El odio
Hay noches en las que, por fuerza mayor, las palabras se quedan atragantadas en la garganta. Lo cierto es que la del pasado viernes 13 de noviembre de 2015 fue una de ellas. Tras los atentados perpetrados en París, con el foco principal en la sala de conciertos Bataclan, por parte del Estado Islámico, la esperanza comenzaba a esconderse en el sótano de la consciencia. La crueldad del ISIS, puesta en escena desde su separación de Al-Qaeda en 2014, ha terminado por alcanzar términos impensables para el ser humano.
La situación en Oriente Medio es, de hecho, insostenible. El conflicto sirio sigue recrudeciéndose en base al intercambio de balas y explosivos, siendo la inocencia la única castigada. Todo un país sometido a las iras cruzadas, cada vez más desatadas, de oriente y occidente. Todo un país sometido al odio.

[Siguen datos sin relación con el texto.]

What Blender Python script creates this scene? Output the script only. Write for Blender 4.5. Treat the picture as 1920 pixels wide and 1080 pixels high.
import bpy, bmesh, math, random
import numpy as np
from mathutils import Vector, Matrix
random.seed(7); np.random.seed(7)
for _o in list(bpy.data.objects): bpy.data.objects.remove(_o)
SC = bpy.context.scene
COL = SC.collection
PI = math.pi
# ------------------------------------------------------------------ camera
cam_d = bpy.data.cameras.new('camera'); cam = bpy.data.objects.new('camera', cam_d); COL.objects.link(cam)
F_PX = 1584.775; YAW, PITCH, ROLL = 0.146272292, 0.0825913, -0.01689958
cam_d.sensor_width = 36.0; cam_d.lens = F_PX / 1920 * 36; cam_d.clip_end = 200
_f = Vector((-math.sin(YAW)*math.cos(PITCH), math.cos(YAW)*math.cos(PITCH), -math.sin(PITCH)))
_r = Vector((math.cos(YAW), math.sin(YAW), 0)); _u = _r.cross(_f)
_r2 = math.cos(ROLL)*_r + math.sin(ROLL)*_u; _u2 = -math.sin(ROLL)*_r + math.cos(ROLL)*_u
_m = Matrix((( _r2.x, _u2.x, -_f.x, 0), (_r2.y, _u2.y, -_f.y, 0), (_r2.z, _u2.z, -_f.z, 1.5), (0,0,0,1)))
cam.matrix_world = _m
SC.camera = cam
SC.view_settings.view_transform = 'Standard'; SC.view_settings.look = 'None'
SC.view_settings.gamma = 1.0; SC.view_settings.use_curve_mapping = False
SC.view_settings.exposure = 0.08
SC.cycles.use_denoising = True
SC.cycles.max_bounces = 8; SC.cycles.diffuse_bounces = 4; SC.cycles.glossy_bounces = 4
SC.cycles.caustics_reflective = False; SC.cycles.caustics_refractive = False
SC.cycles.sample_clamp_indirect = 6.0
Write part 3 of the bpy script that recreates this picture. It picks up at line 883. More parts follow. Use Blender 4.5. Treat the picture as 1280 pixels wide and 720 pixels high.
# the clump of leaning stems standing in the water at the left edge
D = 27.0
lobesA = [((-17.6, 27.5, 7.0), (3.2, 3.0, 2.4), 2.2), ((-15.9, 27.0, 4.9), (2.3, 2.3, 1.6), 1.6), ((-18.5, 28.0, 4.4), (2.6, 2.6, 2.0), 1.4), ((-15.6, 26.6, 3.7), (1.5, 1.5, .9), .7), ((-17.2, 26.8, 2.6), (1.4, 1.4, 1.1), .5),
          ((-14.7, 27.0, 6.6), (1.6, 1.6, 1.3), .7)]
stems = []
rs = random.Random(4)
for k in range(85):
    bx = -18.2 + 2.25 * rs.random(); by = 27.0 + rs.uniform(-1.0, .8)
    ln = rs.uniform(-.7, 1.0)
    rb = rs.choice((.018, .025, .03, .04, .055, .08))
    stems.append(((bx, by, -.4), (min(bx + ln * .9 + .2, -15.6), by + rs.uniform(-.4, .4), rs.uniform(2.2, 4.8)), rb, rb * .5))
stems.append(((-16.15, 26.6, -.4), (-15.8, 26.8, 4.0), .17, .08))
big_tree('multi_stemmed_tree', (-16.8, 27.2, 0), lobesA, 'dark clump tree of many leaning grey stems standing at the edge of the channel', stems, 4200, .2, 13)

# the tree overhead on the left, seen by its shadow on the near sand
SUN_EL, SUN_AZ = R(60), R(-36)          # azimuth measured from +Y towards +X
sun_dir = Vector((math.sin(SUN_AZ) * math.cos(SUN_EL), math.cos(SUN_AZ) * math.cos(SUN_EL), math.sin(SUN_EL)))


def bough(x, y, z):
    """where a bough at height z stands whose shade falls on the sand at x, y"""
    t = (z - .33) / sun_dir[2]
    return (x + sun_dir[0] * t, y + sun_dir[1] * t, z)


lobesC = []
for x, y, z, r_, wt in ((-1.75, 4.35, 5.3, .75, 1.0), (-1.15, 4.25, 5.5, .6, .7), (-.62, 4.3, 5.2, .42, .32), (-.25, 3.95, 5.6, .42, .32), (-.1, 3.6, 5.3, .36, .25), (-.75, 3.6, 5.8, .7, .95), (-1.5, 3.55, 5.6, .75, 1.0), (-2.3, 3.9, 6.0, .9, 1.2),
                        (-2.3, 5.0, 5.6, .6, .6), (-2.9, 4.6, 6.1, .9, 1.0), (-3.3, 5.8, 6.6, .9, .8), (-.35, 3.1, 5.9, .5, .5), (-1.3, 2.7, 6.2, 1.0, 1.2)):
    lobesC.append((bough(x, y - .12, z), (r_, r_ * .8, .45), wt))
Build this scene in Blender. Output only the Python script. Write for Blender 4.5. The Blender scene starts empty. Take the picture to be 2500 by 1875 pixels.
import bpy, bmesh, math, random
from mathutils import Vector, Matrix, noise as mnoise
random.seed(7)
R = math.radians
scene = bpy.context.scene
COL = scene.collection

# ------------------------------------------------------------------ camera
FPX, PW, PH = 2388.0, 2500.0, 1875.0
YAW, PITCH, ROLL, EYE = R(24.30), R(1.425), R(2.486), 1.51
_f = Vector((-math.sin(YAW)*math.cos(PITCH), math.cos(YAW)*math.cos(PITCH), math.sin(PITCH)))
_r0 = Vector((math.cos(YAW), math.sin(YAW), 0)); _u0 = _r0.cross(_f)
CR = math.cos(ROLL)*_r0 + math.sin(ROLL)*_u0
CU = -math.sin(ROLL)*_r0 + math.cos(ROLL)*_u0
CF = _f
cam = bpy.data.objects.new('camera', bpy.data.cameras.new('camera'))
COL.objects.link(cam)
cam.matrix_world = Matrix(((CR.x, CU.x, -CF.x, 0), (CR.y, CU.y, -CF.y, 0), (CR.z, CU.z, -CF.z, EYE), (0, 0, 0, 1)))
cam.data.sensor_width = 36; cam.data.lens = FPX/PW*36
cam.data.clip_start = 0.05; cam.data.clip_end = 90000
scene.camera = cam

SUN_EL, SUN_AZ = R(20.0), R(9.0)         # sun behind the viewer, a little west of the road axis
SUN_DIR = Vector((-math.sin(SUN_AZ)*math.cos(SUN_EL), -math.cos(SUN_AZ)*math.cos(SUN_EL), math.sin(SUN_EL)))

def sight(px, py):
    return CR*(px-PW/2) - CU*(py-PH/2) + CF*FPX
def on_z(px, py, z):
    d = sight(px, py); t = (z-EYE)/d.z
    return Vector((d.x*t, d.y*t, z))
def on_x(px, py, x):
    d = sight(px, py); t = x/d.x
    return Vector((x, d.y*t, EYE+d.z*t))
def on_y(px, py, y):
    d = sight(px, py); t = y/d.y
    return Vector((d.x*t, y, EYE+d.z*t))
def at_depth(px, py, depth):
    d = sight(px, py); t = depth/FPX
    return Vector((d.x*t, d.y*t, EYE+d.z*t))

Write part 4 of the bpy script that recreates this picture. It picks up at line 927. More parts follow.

Un odio que sigue, tras cada atentado y cada respuesta, vertebrándose y haciéndose más fuerte, sumido en una vorágine de crecimiento desenfrenado al que parece que será imposible poner fin de no cambiar la actitud al respecto.
El fundamentalismo del ISIS ha destrozado de un modo tajante todo resquicio de piedad y compasión. El fusilamiento a sangre fría en Bataclan pasará a la historia, sin duda alguna, como uno de los actos de violencia más crudos y salvajes de la historia moderna. La respuesta de François Hollande y de todo occidente ha sido, de momento, la de fomentar el hambre de guerra del Estado Islámico. Y es que desde occidente también se odia. Desde occidente también se asesinan civiles, aunque lo cierto es que éstos no suelen estar en salas de conciertos. Los mismos civiles, las mismas muertes, que el ISIS lleva perpetrando ya durante un año en Siria.
Después de una noche en la que las palabras estuvieron de más por respeto a los seres queridos de los, de momento, 129 inocentes fallecidos el viernes en París, ha llegado un punto en el que el ser humano como tal debe replantearse a sí mismo. Replantearse su humanidad. Con Hollande firmando el fuego cruzado se está firmando, de forma consciente, una guerra ideológica que terminará con una cifra de fallecidos que será notablemente superior a la del pasado viernes. Se está firmando la guerra del odio. Y el odio sólo acarrea la más visceral de las crueldades.
El origen de este conflicto, ubicado a partes iguales en lo ideológico y lo económico, partiendo siempre de las altas esferas, acabará dejando un rastro de deshumanización latente en una sociedad partida en dos, llena de resentimiento y de prejuicios. El odio llevará a que ser musulmán en occidente sea un peligro y ser occidental en Oriente Medio también lo sea. Si es que no lo es ya. Pero esto parece importar poco a aquellos que, desafortunadamente, están a punto de decidir el destino a corto plazo de la humanidad.
La amenaza bélica por parte del ISIS, tras los atentados de París del pasado viernes, es ya una realidad. El deseo occidental de venganza será, sin embargo, el que acabe por convertir un acto de crueldad extrema en una guerra total. Como si el sufrimiento de 129 familias no fuese, a todas luces, suficiente para darse cuenta de que la violencia y los asesinatos producidos por el odio resquebrajan por completo todo aquello que el ser humano se ha esforzado en construir durante siglos.
El odio triunfó el pasado viernes en París. El halo de esperanza de la solidaridad posterior a nivel civil hace pensar que quizá las personas de a pie no quieran morir. Que quizá no quieran matar. En un sistema democrático en el que, teóricamente, el poder representa la voluntad del pueblo, sólo se puede pedir que el Gobierno francés esté a la altura del suyo. Sólo con ello, el odio se debilitaría. Y, sin odio, la guerra perdería todo su sentido.